Quienes le han sugerido mesura, contención, prudencia y consciencia, terminaron fuera del gobierno o degradados a cargos menores a manera de castigo y escarmiento. Al “amado líder” se le obedece, no se le cuestiona.
Desde Carlos Urzúa hasta Tatiana Clouthier han padecido lo mismo en mayor o menor medida y han salido del gabinete de López Obrador, cuyo círculo cada vez se compacta más en el ala radical de su “movimiento”, cuya conducta es la de una secta fanatizada presta para poner el pecho en defensa de un político que se deshace con singular facilidad de sus “aliados” cuando ya no le son útiles.

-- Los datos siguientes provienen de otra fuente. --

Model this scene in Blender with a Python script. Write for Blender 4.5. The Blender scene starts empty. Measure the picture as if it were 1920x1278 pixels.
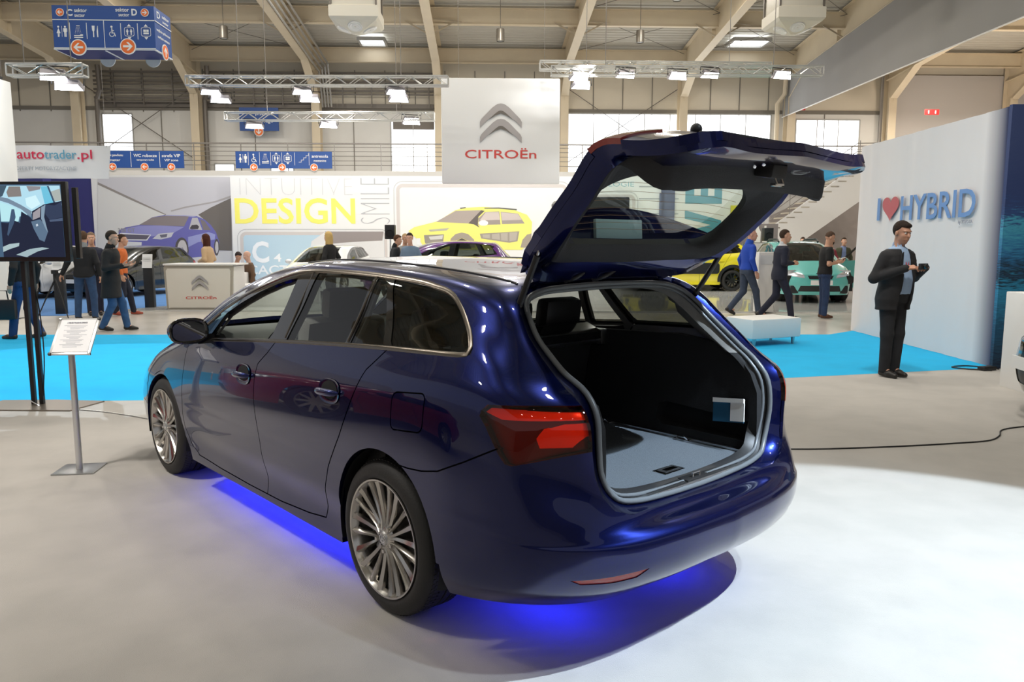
import bpy, bmesh, math, random
import numpy as np
from mathutils import Vector, Matrix, Euler
from mathutils.bvhtree import BVHTree
random.seed(7)
PI = math.pi
SC = bpy.context.scene
COL = SC.collection
# ---------------------------------------------------------------- camera, world, exposure
cd = bpy.data.cameras.new('camera'); cam = bpy.data.objects.new('camera', cd); COL.objects.link(cam)
cam.location = (0, 0, 1.567); cam.rotation_euler = (math.radians(90 - 7.24), 0, 0)
cd.sensor_width = 36; cd.lens = 1457 / 1920 * 36; cd.clip_start = .05; cd.clip_end = 200
SC.camera = cam
SC.view_settings.view_transform = 'Standard'; SC.view_settings.look = 'None'
SC.view_settings.exposure = 0.35; SC.view_settings.gamma = 1; SC.view_settings.use_curve_mapping = False
W = bpy.data.worlds.new('world'); SC.world = W; W.use_nodes = True
W.node_tree.nodes['Background'].inputs[0].default_value = (.93, .95, 1, 1)
W.node_tree.nodes['Background'].inputs[1].default_value = 0.30
try:
    SC.cycles.max_bounces = 7; SC.cycles.diffuse_bounces = 3; SC.cycles.glossy_bounces = 4
    SC.cycles.transmission_bounces = 6; SC.cycles.transparent_max_bounces = 12
    SC.cycles.use_denoising = True; SC.cycles.sample_clamp_indirect = 6
    SC.cycles.caustics_reflective = False; SC.cycles.caustics_refractive = False
except Exception: pass
def light(name, typ, loc, energy, color=(1, 1, 1), size=.3, target=None, spot=None, blend=.2, parent=None):
    l = bpy.data.lights.new(name, typ); l.energy = energy; l.color = color
    if typ == 'AREA': l.shape = 'DISK'; l.size = size
    elif typ == 'SPOT': l.spot_size = math.radians(spot); l.spot_blend = blend; l.shadow_soft_size = size
    else: l.shadow_soft_size = size
    o = bpy.data.objects.new(name, l); COL.objects.link(o); o.location = loc
    if target is not None:
        o.rotation_euler = (Vector(target) - Vector(loc)).to_track_quat('-Z', 'Y').to_euler()
    if parent: o.parent = parent
    return o
BAYP = 150
# hall lamps: round high-bay lamps out of the frame, floodlights of the stand, added fill lamps
def bay(x, y, e=BAYP):
    q = Matrix.Rotation(math.radians(2.16), 4, 'Z') @ Vector((x, y, 9.4 + .081 * (37 - y)))
    return light('high_bay_and_fill_light', 'AREA', q, e, (1, .94, .84), .55, target=q + Vector((0, 0, -1)))
for y in (-13, -5, 3, 11, 19, 27):
    for x in (-15.5, -10.1, -4.7, .9, 6.5): bay(x, y, BAYP * (.25 if y < 2 else .6 if y < 5 else 1 if y < 25 else 1.7))
for x, y in ((18.5, 33), (24, 33), (19, 27)): light('high_bay_and_fill_light', 'AREA', Matrix.Rotation(math.radians(2.16), 4, 'Z') @ Vector((x, y, 7.6)), BAYP * .9, (1, .92, .8), .55, target=Matrix.Rotation(math.radians(2.16), 4, 'Z') @ Vector((x, y, 0)))  # fill lamps added low in the right bay to brighten it
light('right_bay_fill', 'POINT', (19.5, 29, 5.0), 700, (1, .86, .72), .5)  # added point fill that lifts the dark right bay deck, not a real fitting
for x in (-9, -5, -1, 3.5, 8): light('wall_wash', 'AREA', (x, 22.5, 5.6), 75, (1, .99, .97), .7, target=(x, 27, 1.6))
light('banner_flood', 'SPOT', (2.0, 20.2, 6.0), 260, (1, 1, .98), .1, target=(1.0, 22.4, 4.9), spot=85, blend=.8)
light('stand_flood_cool', 'SPOT', (3.7, 1.5, 5.6), 2400, (.70, .85, 1), .02, target=(2.15, 3.0, 0), spot=39, blend=.12)
light('stand_flood_band', 'SPOT', (-5.5, 9.0, 6), 650, (.74, .87, 1), .02, target=(-5.5, 9.001, 0), spot=53.2, blend=.04)
light('stand_flood_warm_a', 'SPOT', (-4.5, 3.0, 6), 720, (1, .94, .88), .25, target=(-1.9, 5.0, 0), spot=56, blend=.9)
light('cool_pool_soft_fill', 'SPOT', (3.2, .9, 5.6), 700, (.72, .86, 1), .1, target=(1.7, 2.9, 0), spot=48, blend=.9)  # second soft lamp added to fade the edge of the cool pool
light('stand_flood_warm_b', 'SPOT', (3.2, 6.5, 6), 520, (1, .95, .88), .3, target=(4.6, 9.8, .8), spot=80, blend=.9)
light('cyan_carpet_flood', 'SPOT', (-1, 10.0, 7), 380, (1, .98, .95), .4, target=(-3.5, 10.5, 0), spot=95, blend=.9)

# ---------------------------------------------------------------- helpers
def new_mat(name):
    m = bpy.data.materials.new(name); m.use_nodes = True
    return m, m.node_tree, m.node_tree.nodes['Principled BSDF']
def mat(name, col, rough=.5, metal=0, coat=0, trans=0, alpha=1, emit=0, ecol=None, bump=None, var=None, spec=None, ior=None, coat_rough=.03):
    """bump=(scale, strength), var=(scale, colour2, amount)"""
    m, nt, b = new_mat(name); I = b.inputs
    I['Base Color'].default_value = (*col, 1); I['Roughness'].default_value = rough; I['Metallic'].default_value = metal
    I['Coat Weight'].default_value = coat; I['Coat Roughness'].default_value = coat_rough
    I['Transmission Weight'].default_value = trans; I['Alpha'].default_value = alpha
    if spec is not None: I['Specular IOR Level'].default_value = spec
    if ior: I['IOR'].default_value = ior
    if emit:
        I['Emission Color'].default_value = (*(ecol or col), 1); I['Emission Strength'].default_value = emit
    if bump or var:
        tc = nt.nodes.new('ShaderNodeTexCoord')
    if bump:
        n = nt.nodes.new('ShaderNodeTexNoise'); n.inputs['Scale'].default_value = bump[0]; n.inputs['Detail'].default_value = 3
        bp = nt.nodes.new('ShaderNodeBump'); bp.inputs['Strength'].default_value = bump[1]; bp.inputs['Distance'].default_value = .01
        nt.links.new(tc.outputs['Object'], n.inputs['Vector']); nt.links.new(n.outputs['Fac'], bp.inputs['Height'])
        nt.links.new(bp.outputs['Normal'], I['Normal'])
    if var:
        n = nt.nodes.new('ShaderNodeTexNoise'); n.inputs['Scale'].default_value = var[0]; n.inputs['Detail'].default_value = 4
        mx = nt.nodes.new('ShaderNodeMix'); mx.data_type = 'RGBA'
        mx.inputs[6].default_value = (*col, 1); mx.inputs[7].default_value = (*var[1], 1)
        mr = nt.nodes.new('ShaderNodeMapRange'); mr.inputs[1].default_value = .4; mr.inputs[2].default_value = .65; mr.inputs[4].default_value = var[2]
        nt.links.new(tc.outputs['Object'], n.inputs['Vector']); nt.links.new(n.outputs['Fac'], mr.inputs[0])
        nt.links.new(mr.outputs[0], mx.inputs[0]); nt.links.new(mx.outputs[2], I['Base Color'])
    return m
def glass_mat(name, tint, refl=1.0, rough=0.0):
    """thin pane: fresnel mirror over a tinted see-through sheet"""
    m, nt, b = new_mat(name); nt.nodes.remove(b)
    out = nt.nodes['Material Output']; tr = nt.nodes.new('ShaderNodeBsdfTransparent'); tr.inputs[0].default_value = (*tint, 1)
    gl = nt.nodes.new('ShaderNodeBsdfGlossy'); gl.inputs['Roughness'].default_value = rough; gl.inputs[0].default_value = (refl, refl, refl, 1)
    fr = nt.nodes.new('ShaderNodeFresnel'); fr.inputs[0].default_value = 1.5
    mx = nt.nodes.new('ShaderNodeMixShader')
    ge = nt.nodes.new('ShaderNodeNewGeometry'); mr = nt.nodes.new('ShaderNodeMapRange'); mr.inputs[3].default_value = 1.5; mr.inputs[4].default_value = 1 / 1.5
    nt.links.new(ge.outputs['Backfacing'], mr.inputs[0]); nt.links.new(mr.outputs[0], fr.inputs[0])
    nt.links.new(fr.outputs[0], mx.inputs[0]); nt.links.new(tr.outputs[0], mx.inputs[1]); nt.links.new(gl.outputs[0], mx.inputs[2])
    nt.links.new(mx.outputs[0], out.inputs['Surface'])
    return m
def shade(me, ang=35):
    me.polygons.foreach_set('use_smooth', [True] * len(me.polygons))
    try: me.set_sharp_from_angle(angle=math.radians(ang))
    except Exception: pass
def mobj(name, verts, faces, m, parent=None, ang=35, mi=None, loc=None):
    me = bpy.data.meshes.new(name); me.from_pydata([tuple(v) for v in verts], [], [tuple(f) for f in faces])
    ms = m if isinstance(m, (list, tuple)) else [m]
    for k in ms: me.materials.append(k)
    if mi is not None: me.polygons.foreach_set('material_index', mi)
    me.validate(); me.update(); shade(me, ang)
    o = bpy.data.objects.new(name, me); COL.objects.link(o)
    if parent: o.parent = parent
    if loc: o.location = loc
    return o
def tag(o, label=None, cat=None, group=None, kind=None):
    if label: o['label'] = label
    if cat: o['category'] = cat
    if group: o['group'] = group
    if kind: o['kind'] = kind
    return o
def thing(name, label, cat, loc=(0, 0, 0), rz=0, group=None, kind=None):
    o = bpy.data.objects.new(name, None); COL.objects.link(o); o.location = loc; o.rotation_euler = (0, 0, rz); o.empty_display_size = .1
    return tag(o, label, cat, group, kind)
def copy_tree(o, parent=None):
    c = o.copy(); COL.objects.link(c)
    if parent: c.parent = parent
    for ch in list(o.children): copy_tree(ch, c)
    return c
class MB:
    """collects shapes into one mesh"""
    def __init__(s): s.v = []; s.f = []; s.mi = []; s.cur = 0
    def add(s, v, f):
        b = len(s.v); s.v += [tuple(p) for p in v]; s.f += [tuple(i + b for i in q) for q in f]; s.mi += [s.cur] * len(f); return s
    def mat(s, k): s.cur = k; return s
    def box(s, c, d, rot=(0, 0, 0), bev=0):
        x, y, z = [k / 2 for k in d]
        if bev > 0:
            b = min(bev, x * .99, y * .99, z * .99); bm = bmesh.new(); bmesh.ops.create_cube(bm, size=1)
            for v in bm.verts: v.co = Vector((v.co.x * 2 * x, v.co.y * 2 * y, v.co.z * 2 * z))
            bmesh.ops.bevel(bm, geom=bm.edges[:], offset=b, segments=2, affect='EDGES', profile=.6)
            bm.verts.index_update(); vs = [v.co.copy() for v in bm.verts]; fs = [[v.index for v in f.verts] for f in bm.faces]; bm.free()
        else:
            vs = [Vector((a * x, b_ * y, c_ * z)) for a in (-1, 1) for b_ in (-1, 1) for c_ in (-1, 1)]
            fs = [(0, 1, 3, 2), (4, 6, 7, 5), (0, 4, 5, 1), (2, 3, 7, 6), (0, 2, 6, 4), (1, 5, 7, 3)]
        R = Euler(rot).to_matrix(); c = Vector(c)
        return s.add([R @ v + c for v in vs], fs)
    def beam(s, a, b, w, h, up=(0, 0, 1)):
        a = Vector(a); b = Vector(b); d = b - a; L = d.length; d.normalize(); u = Vector(up)
        if abs(d.dot(u)) > .99: u = Vector((1, 0, 0))
        r = d.cross(u).normalized(); u = r.cross(d).normalized(); M = Matrix((r, d, u)).transposed()
        vs = [M @ Vector((i * w / 2, j, k * h / 2)) + a for i in (-1, 1) for j in (0, L) for k in (-1, 1)]
        return s.add(vs, [(0, 1, 3, 2), (4, 6, 7, 5), (0, 4, 5, 1), (2, 3, 7, 6), (0, 2, 6, 4), (1, 5, 7, 3)])
    def tube(s, pts, r, n=8, cap=True, closed=False):
        pts = [Vector(p) for p in pts]; rs = r if isinstance(r, (list, tuple)) else [r] * len(pts)
        N = len(pts); rings = []; pu = None
        for i, p in enumerate(pts):
            if closed: t = pts[(i + 1) % N] - pts[i - 1]
            else: t = pts[min(i + 1, N - 1)] - pts[max(i - 1, 0)]
            t = t.normalized() if t.length > 1e-9 else Vector((0, 0, 1))
            u = pu if pu is not None else (Vector((0, 0, 1)) if abs(t.z) < .9 else Vector((1, 0, 0)))
            u = (u - t * u.dot(t)); u = u.normalized() if u.length > 1e-6 else t.orthogonal().normalized()
            pu = u; w = t.cross(u)
            rings.append([p + (u * math.cos(2 * PI * k / n) + w * math.sin(2 * PI * k / n)) * rs[i] for k in range(n)])
        v = [q for R_ in rings for q in R_]; f = []
        M = N if closed else N - 1
        for i in range(M):
            j = (i + 1) % N
            for k in range(n): f.append((i * n + k, i * n + (k + 1) % n, j * n + (k + 1) % n, j * n + k))
        if cap and not closed: f.append(tuple(range(n))[::-1]); f.append(tuple((N - 1) * n + k for k in range(n)))
        return s.add(v, f)
    def lathe(s, prof, n=32, M=None, capped=False):
        """prof: (r, h) about local z"""
        M = M or Matrix.Identity(4); v = []; f = []
        for r, h in prof:
            for k in range(n): a = 2 * PI * k / n; v.append(M @ Vector((r * math.cos(a), r * math.sin(a), h)))
        for i in range(len(prof) - 1):
            for k in range(n): f.append((i * n + k, i * n + (k + 1) % n, (i + 1) * n + (k + 1) % n, (i + 1) * n + k))
        if capped: f.append(tuple(range(n))[::-1]); f.append(tuple((len(prof) - 1) * n + k for k in range(n)))
        return s.add(v, f)
    def prism(s, poly, h0, h1, M=None):
        M = M or Matrix.Identity(4); n = len(poly)
        v = [M @ Vector((x, y, h)) for h in (h0, h1) for x, y in poly]
        f = [tuple(range(n))[::-1], tuple(range(n, 2 * n))] + [(k, (k + 1) % n, n + (k + 1) % n, n + k) for k in range(n)]
        return s.add(v, f)
    def ell(s, c, r, rot=(0, 0, 0), nu=16, nv=10):
        R = Euler(rot).to_matrix(); c = Vector(c); v = []; f = []
        for i in range(nv + 1):
            th = PI * i / nv
            for k in range(nu):
                a = 2 * PI * k / nu; v.append(R @ Vector((r[0] * math.sin(th) * math.cos(a), r[1] * math.sin(th) * math.sin(a), r[2] * math.cos(th))) + c)
        for i in range(nv):
            for k in range(nu): f.append((i * nu + k, (i + 1) * nu + k, (i + 1) * nu + (k + 1) % nu, i * nu + (k + 1) % nu))
        return s.add(v, f)
    def build(s, name, m, parent=None, ang=35, loc=None):
        ms = m if isinstance(m, (list, tuple)) else [m]
        return mobj(name, s.v, s.f, ms, parent, ang, s.mi if len(ms) > 1 else None, loc)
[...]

Es el caso por ejemplo de personajes como Gibrán Ramírez, a quien al principio del sexenio intentaron posicionar como uno de los nuevos “voceros intelectuales” del régimen, hasta que se le ocurrió tener aspiraciones políticas propias y colocarse en el bando de Ricardo Monreal. Hoy es “crítico” de algunos de los excesos del sistema que defendía y termina siempre apaleado en las redes sociales por sus “compañeros de lucha”.
Quizás el caso más paradigmático sea el de John Ackerman, un académico de la UNAM que durante varios años fue otro de los megáfonos del lopezobradorismo en los medios. Cayó en desgracia junto con su esposa, la ex secretaria de la Función Pública Irma Sandoval, porque ésta se fue “por la libre” e intentó desde esa posición bloquear la llegada de los Salgado Macedonio al poder en Guerrero, contraviniendo la voluntad del “amado líder”.
Ella fue echada vergonzosamente del gobierno y Ackerman –que tras de ese episodio se convirtió en férreo crítico de la dirigencia nacional de Morena de Mario Delgado- se transformó en un paria para la “4t”, al grado que hoy se queja que le quitaron el programa que conducía en una emisora pública, el Canal Once, y al mismo tiempo le cerraron el espacio a la columna que publicaba desde hace varios años en el diario oficial del lopezobradorismo, La Jornada, uno de los tres medios de comunicación que más dinero reciben del actual gobierno por concepto de publicidad oficial: 716 millones de pesos entre enero de 2019 y hasta agosto de este año, solo por debajo de Televisa y TV Azteca.
“Una jauría rodea al presidente y no deja avanzar los proyectos, le llevan mentiras. Además, todos están metidos en la sucesión presidencial”, le dijo la ex secretaria de Economía Tatiana Clouthier al columnista de La Jornada Enrique Galván Ochoa,
Es ésa la situación de absoluta intolerancia que priva en un gobierno que conforme se acerca el final se descompone más y se encierra más. Y que en la paranoia propia de los autoritarios, “purga” a quienes ya no doblan la cerviz, a quienes ya no pueden cerrar los ojos o simplemente a quienes no callan y obedecen.
El “amado líder” prefiere escuchar los ladridos de su leal y dócil “jauría”.